Forget your mantra. Watching First Cow is a form of meditation. The gentle Western by Kelly Reichardt (Certain Women) slows down the rhythms of your body until you achieve cinematic nirvana. The first clue is the opening shot, in which a barge enters from the left, floating down a river. We watch it move across the frame for longer than we expect, but its languid pace has a purpose. Reichardt is resetting our internal clocks to a distant time, when attention spans were longer and simple movements were appreciated. 

First Cow is the story of a friendship between two outcasts of the Old West. Cookie Figowitz (John Magaro) is a mild-mannered cook who makes his living feeding trappers on expeditions to the Pacific Northwest during the Gold Rush. He’s a bit more enlightened than his rough-and-tumble wagonmates. When we first meet him, he is delicately foraging mushrooms. Deep in the forest, he runs into King Lu (Orion Lee), a Chinese traveler on the run from Russians seeking vengeance for an act of violence. The vagaries of international diplomacy mean little in the wild, and the two quickly become friends. 

It’s a friendship of convenience—everyone can use a companion in such an unforgiving landscape—but it quickly evolves into a business arrangement. An off-hand comment Cookie makes about wanting to open a bakery in San Francisco sparks King Lu’s imagination. They sneak off in the dead of night to steal milk from the territory’s only cow, owned by the wealthy Chief Factor (Toby Jones), and fry it into an “oily cake,” which becomes the must-have delicacy at their local market. Gunfighters and farmers alike line up for the chance to sample their wares. Even the Chief Factor himself is enamored with the pastry, telling them that it tastes like London, and he hires them to bake something special for an upcoming visit from a British aristocrat.

The cake seems to transport even the most grizzled customer back to a more vivid time, and the film does the same for us. Reichardt’s frame is composed of empty natural spaces, and her subject is human tenderness, especially in our connection to the natural world. Dogs and chicks are given ample screen time, and Cookie’s affection for the cow whose milk he pilfers is a soothing antidote to the hardness of the world they inhabit. The film even makes sure we know that the cow’s calf died in transport, so they’re not stealing milk meant for her actual offspring. Reichardt’s world is a comforting place, where the worries of the day melt away.

The harmonious vibes are so overpowering that you might miss the burgeoning darkness.
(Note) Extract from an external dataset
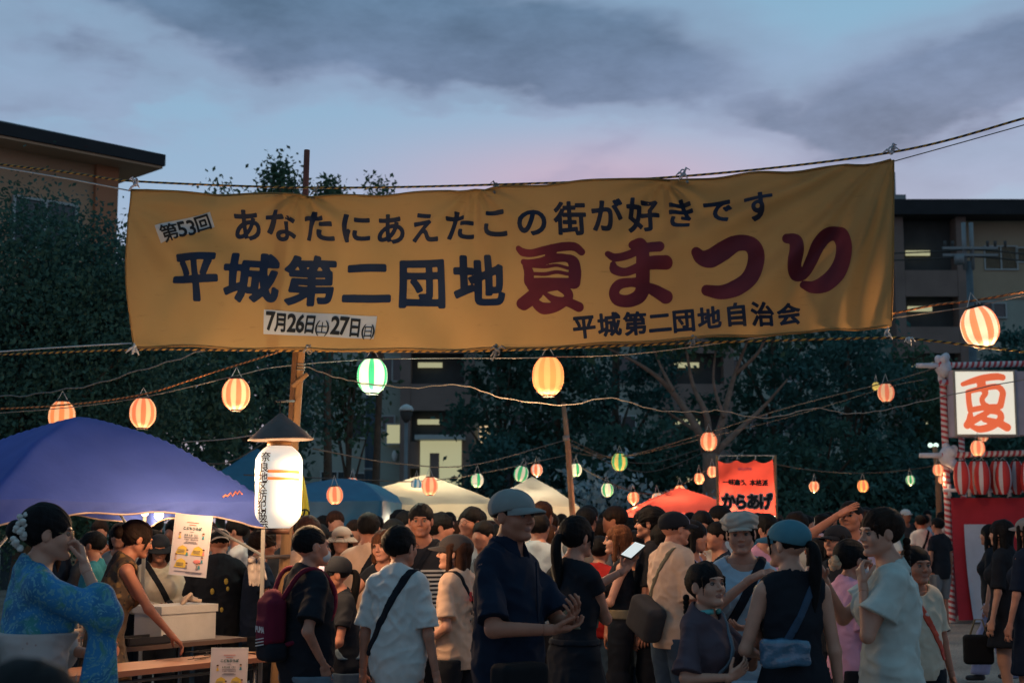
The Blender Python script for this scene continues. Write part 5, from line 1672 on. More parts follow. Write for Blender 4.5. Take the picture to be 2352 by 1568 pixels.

Embedded in First Cow is a critique of capitalism every bit as trenchant as that of Parasite, the recent Best Picture winner. Reichardt and her co-writer Jonathan Raymond, working from his novel, portray a multi-tiered system of oppression, in which wealthy landowners such as the Chief hold sway over desperate workers like Cookie and King Lu. And beneath them are the Native Americans whose land is being aggressively co-opted. The Chief has married a Native American woman (Lily Gladstone) and employs several other Indigenous people in his home, keeping his friends close and those he is subjugating even closer. In the world of First Cow, everyone works for the wealthy, who co-opt our dreams in their quest to have just a little bit more, and all we have to soothe our weary souls are confections and companionship. Sometimes, it’s more than enough.

First Cow opens Friday at Landmark E Street Cinema and Landmark Bethesda Row Cinema.